◆ DIRECTIVE
Print the listing from its top line through the line containing "y = hy(px);", nothing more, and leave out the pictures.

◆ DATA EXTRACT
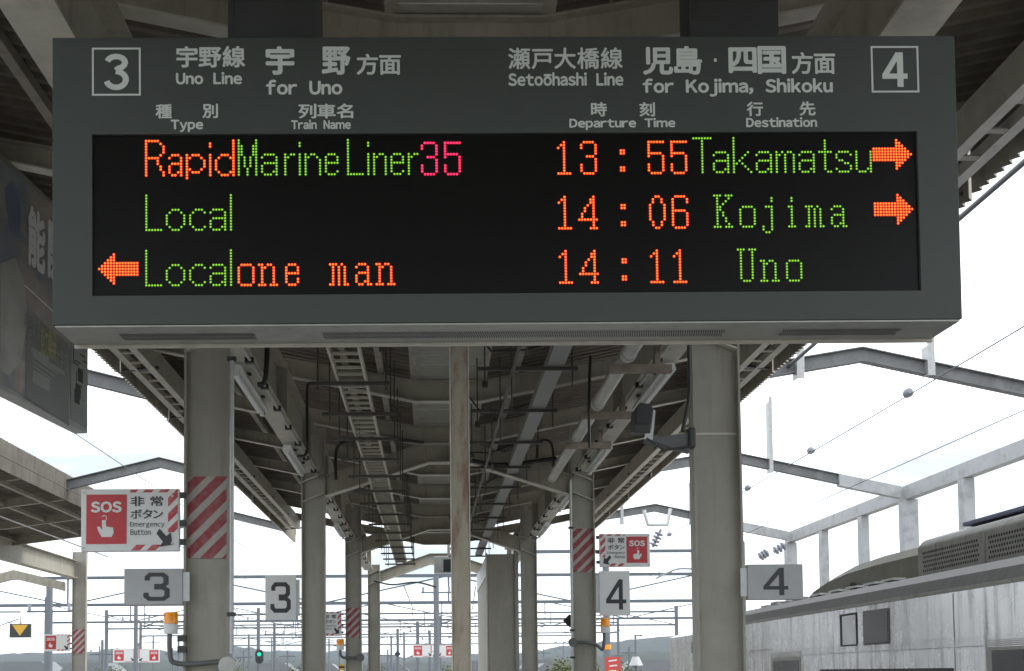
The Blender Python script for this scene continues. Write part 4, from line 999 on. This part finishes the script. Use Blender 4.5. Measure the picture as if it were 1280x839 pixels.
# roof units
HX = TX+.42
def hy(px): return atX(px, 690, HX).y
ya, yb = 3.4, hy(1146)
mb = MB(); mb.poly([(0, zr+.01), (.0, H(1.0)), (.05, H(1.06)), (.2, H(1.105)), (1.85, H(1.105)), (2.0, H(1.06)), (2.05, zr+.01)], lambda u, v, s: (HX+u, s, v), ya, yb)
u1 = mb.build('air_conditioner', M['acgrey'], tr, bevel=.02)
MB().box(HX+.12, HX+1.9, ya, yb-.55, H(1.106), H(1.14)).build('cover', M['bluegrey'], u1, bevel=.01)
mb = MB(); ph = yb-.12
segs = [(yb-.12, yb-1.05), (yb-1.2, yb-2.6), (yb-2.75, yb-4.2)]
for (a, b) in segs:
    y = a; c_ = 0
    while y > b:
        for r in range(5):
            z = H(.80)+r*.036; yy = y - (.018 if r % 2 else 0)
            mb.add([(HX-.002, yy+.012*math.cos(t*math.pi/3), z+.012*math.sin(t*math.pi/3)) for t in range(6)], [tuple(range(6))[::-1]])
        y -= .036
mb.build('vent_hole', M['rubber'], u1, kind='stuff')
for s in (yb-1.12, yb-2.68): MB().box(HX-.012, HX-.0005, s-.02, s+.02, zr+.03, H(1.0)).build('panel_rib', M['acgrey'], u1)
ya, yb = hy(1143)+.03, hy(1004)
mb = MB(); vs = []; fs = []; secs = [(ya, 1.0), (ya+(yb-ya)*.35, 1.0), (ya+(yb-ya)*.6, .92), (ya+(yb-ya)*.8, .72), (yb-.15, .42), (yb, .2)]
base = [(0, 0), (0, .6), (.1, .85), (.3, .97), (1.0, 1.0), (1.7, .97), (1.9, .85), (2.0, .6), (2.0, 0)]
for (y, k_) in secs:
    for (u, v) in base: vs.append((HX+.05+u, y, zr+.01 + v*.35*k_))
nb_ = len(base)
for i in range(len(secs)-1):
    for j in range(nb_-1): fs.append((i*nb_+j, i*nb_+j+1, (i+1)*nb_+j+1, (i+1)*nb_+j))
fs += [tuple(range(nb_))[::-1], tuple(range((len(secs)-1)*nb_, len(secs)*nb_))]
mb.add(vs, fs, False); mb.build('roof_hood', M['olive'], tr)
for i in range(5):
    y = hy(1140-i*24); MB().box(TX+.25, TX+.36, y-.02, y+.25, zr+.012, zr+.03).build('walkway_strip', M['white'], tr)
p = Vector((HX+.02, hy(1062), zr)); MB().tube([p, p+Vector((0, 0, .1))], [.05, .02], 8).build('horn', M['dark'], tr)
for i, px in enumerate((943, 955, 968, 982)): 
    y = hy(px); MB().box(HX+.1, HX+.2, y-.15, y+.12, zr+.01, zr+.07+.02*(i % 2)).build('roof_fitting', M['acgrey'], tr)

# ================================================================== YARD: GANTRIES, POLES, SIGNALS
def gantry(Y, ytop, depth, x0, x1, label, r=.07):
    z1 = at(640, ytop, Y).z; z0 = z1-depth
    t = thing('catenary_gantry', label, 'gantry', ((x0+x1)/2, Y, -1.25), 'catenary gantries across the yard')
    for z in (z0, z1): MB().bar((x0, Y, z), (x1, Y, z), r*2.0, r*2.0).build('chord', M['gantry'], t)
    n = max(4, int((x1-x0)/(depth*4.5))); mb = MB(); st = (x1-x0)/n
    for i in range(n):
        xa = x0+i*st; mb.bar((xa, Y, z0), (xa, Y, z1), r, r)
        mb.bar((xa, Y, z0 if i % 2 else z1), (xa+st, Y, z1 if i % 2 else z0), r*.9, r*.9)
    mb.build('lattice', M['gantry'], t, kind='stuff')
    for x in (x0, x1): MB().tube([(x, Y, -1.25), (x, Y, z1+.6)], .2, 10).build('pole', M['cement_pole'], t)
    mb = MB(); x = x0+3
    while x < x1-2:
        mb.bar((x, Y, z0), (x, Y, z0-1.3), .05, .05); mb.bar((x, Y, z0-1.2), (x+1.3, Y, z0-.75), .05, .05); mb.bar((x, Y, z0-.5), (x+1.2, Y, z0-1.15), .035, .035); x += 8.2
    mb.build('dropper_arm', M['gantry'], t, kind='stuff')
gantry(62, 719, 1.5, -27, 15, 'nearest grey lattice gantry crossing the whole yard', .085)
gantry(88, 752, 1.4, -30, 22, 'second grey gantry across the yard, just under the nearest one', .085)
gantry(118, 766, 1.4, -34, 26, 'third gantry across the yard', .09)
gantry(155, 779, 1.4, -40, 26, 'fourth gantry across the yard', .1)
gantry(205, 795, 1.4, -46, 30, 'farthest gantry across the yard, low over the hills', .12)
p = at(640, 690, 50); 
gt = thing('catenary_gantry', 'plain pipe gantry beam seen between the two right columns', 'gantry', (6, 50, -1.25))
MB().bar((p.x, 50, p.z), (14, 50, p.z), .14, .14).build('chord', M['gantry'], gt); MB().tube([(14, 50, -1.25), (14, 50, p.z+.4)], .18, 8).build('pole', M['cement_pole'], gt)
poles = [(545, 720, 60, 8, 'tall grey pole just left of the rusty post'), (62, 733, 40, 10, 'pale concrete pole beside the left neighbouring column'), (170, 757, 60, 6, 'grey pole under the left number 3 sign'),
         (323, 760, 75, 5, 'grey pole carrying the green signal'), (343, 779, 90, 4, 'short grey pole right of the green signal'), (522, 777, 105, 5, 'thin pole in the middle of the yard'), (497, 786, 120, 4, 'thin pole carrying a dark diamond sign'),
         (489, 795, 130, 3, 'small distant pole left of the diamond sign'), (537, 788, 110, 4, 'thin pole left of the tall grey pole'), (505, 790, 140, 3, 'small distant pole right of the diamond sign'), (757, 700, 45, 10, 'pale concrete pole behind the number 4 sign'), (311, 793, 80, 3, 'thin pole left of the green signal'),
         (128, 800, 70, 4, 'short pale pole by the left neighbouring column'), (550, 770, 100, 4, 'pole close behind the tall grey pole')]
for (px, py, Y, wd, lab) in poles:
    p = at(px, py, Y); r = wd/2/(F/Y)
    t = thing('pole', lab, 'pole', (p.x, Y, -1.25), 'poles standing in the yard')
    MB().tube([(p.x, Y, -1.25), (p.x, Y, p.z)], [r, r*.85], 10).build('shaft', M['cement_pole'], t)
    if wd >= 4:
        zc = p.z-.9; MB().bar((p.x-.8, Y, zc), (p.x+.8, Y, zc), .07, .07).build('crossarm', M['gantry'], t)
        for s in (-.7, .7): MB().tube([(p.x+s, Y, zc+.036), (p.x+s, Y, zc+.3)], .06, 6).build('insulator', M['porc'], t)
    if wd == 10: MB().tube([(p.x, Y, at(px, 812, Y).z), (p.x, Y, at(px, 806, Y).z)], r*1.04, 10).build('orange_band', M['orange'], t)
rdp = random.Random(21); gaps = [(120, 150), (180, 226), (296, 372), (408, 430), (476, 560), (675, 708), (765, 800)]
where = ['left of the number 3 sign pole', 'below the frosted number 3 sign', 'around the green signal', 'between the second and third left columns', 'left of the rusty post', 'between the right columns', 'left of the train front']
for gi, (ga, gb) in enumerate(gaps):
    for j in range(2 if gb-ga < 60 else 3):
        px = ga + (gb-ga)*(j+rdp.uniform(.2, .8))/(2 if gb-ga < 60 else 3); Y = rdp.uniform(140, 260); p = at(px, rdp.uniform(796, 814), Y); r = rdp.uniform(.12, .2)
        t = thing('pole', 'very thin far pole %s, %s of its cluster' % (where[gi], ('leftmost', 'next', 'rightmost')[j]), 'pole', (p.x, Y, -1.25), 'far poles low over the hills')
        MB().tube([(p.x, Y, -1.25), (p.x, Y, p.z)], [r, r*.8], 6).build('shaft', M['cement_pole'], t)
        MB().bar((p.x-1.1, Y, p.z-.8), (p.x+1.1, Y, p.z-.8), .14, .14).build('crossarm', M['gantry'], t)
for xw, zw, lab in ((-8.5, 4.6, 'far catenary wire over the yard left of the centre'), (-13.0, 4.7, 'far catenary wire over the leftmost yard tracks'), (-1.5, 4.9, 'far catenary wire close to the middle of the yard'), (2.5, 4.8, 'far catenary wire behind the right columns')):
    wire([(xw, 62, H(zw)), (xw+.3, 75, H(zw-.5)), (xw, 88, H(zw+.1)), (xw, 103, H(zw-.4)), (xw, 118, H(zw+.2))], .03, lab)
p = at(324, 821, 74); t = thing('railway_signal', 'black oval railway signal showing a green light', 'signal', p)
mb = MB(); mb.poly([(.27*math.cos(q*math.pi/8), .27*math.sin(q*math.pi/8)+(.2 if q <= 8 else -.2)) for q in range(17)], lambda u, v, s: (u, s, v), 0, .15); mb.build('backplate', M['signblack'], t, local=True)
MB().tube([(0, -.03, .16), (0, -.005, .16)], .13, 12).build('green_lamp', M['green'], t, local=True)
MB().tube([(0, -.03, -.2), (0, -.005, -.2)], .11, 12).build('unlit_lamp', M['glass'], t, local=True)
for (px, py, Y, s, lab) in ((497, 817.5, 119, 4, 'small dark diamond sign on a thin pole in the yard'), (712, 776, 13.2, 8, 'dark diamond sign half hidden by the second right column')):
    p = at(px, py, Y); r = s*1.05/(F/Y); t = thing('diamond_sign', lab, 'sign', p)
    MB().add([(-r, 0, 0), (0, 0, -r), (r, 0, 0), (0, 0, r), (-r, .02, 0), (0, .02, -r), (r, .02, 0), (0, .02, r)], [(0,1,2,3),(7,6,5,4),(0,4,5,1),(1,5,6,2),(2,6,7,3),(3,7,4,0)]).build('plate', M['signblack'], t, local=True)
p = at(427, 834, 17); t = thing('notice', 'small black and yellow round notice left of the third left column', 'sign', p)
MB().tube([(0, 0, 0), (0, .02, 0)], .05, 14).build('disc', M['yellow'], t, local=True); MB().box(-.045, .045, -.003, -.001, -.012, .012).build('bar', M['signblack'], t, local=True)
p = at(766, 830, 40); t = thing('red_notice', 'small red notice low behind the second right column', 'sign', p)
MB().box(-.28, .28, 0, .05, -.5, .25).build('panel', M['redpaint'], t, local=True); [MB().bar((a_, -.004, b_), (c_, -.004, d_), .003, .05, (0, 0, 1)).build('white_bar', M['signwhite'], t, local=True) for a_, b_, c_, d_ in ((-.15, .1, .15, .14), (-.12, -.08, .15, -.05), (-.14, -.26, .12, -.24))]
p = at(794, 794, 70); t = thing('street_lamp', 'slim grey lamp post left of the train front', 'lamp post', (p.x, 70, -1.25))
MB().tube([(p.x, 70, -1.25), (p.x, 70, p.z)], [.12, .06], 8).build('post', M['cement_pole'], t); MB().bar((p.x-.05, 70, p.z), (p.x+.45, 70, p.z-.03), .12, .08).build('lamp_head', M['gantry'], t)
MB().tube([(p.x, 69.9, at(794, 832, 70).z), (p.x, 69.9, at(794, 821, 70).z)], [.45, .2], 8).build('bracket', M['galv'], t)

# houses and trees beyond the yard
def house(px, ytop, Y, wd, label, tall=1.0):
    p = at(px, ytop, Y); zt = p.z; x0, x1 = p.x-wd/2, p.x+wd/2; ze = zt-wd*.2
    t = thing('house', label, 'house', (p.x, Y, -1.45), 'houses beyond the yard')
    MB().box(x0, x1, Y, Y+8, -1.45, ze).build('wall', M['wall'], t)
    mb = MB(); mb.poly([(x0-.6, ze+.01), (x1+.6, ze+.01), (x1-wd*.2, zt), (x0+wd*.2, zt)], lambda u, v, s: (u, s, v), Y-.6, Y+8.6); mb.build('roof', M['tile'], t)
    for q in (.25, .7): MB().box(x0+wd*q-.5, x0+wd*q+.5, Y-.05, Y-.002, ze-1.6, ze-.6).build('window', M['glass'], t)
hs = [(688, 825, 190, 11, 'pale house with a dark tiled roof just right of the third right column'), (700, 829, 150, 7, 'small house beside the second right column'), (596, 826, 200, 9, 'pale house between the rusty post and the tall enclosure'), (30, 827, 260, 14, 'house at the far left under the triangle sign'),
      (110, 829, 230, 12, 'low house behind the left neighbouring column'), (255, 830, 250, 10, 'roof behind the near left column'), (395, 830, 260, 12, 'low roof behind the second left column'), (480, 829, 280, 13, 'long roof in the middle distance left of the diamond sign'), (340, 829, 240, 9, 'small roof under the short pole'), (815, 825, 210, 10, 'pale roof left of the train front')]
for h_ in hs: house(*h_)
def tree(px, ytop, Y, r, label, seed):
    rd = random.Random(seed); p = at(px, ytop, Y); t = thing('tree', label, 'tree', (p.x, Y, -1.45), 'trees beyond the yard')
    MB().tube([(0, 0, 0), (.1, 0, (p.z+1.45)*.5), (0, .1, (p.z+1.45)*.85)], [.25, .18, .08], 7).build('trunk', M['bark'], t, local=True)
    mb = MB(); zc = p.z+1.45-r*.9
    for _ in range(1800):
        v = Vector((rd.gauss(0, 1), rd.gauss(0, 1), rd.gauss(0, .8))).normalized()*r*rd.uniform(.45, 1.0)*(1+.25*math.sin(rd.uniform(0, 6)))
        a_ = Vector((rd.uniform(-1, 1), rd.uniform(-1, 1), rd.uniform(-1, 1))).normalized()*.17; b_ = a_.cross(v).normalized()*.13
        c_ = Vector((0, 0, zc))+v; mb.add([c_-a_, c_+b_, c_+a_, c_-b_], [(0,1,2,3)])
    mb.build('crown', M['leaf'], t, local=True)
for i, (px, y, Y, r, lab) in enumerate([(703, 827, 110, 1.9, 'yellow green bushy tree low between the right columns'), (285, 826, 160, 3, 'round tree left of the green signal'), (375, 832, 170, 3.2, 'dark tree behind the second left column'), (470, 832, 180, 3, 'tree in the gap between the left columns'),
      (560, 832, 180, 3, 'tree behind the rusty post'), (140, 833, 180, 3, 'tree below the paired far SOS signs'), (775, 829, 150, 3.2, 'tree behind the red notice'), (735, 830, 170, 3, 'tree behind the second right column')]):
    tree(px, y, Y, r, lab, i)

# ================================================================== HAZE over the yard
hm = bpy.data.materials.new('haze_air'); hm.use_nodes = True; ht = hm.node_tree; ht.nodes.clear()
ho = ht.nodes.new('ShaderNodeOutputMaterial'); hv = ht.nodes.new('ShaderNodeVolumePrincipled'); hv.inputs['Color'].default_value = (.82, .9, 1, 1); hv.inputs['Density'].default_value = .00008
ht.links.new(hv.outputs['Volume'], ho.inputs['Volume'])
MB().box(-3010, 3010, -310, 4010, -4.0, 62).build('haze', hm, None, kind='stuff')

◆ THE SOLUTION
The Blender Python script for this scene continues. Write part 4, from line 999 on. This part finishes the script. Use Blender 4.5. Measure the picture as if it were 1280x839 pixels.
# roof units
HX = TX+.42
def hy(px): return atX(px, 690, HX).y
ya, yb = 3.4, hy(1146)
mb = MB(); mb.poly([(0, zr+.01), (.0, H(1.0)), (.05, H(1.06)), (.2, H(1.105)), (1.85, H(1.105)), (2.0, H(1.06)), (2.05, zr+.01)], lambda u, v, s: (HX+u, s, v), ya, yb)
u1 = mb.build('air_conditioner', M['acgrey'], tr, bevel=.02)
MB().box(HX+.12, HX+1.9, ya, yb-.55, H(1.106), H(1.14)).build('cover', M['bluegrey'], u1, bevel=.01)
mb = MB(); ph = yb-.12
segs = [(yb-.12, yb-1.05), (yb-1.2, yb-2.6), (yb-2.75, yb-4.2)]
for (a, b) in segs:
    y = a; c_ = 0
    while y > b:
        for r in range(5):
            z = H(.80)+r*.036; yy = y - (.018 if r % 2 else 0)
            mb.add([(HX-.002, yy+.012*math.cos(t*math.pi/3), z+.012*math.sin(t*math.pi/3)) for t in range(6)], [tuple(range(6))[::-1]])
        y -= .036
mb.build('vent_hole', M['rubber'], u1, kind='stuff')
for s in (yb-1.12, yb-2.68): MB().box(HX-.012, HX-.0005, s-.02, s+.02, zr+.03, H(1.0)).build('panel_rib', M['acgrey'], u1)
ya, yb = hy(1143)+.03, hy(1004)
mb = MB(); vs = []; fs = []; secs = [(ya, 1.0), (ya+(yb-ya)*.35, 1.0), (ya+(yb-ya)*.6, .92), (ya+(yb-ya)*.8, .72), (yb-.15, .42), (yb, .2)]
base = [(0, 0), (0, .6), (.1, .85), (.3, .97), (1.0, 1.0), (1.7, .97), (1.9, .85), (2.0, .6), (2.0, 0)]
for (y, k_) in secs:
    for (u, v) in base: vs.append((HX+.05+u, y, zr+.01 + v*.35*k_))
nb_ = len(base)
for i in range(len(secs)-1):
    for j in range(nb_-1): fs.append((i*nb_+j, i*nb_+j+1, (i+1)*nb_+j+1, (i+1)*nb_+j))
fs += [tuple(range(nb_))[::-1], tuple(range((len(secs)-1)*nb_, len(secs)*nb_))]
mb.add(vs, fs, False); mb.build('roof_hood', M['olive'], tr)
for i in range(5):
    y = hy(1140-i*24); MB().box(TX+.25, TX+.36, y-.02, y+.25, zr+.012, zr+.03).build('walkway_strip', M['white'], tr)
p = Vector((HX+.02, hy(1062), zr)); MB().tube([p, p+Vector((0, 0, .1))], [.05, .02], 8).build('horn', M['dark'], tr)
for i, px in enumerate((943, 955, 968, 982)): 
    y = hy(px); MB().box(HX+.1, HX+.2, y-.15, y+.12, zr+.01, zr+.07+.02*(i % 2)).build('roof_fitting', M['acgrey'], tr)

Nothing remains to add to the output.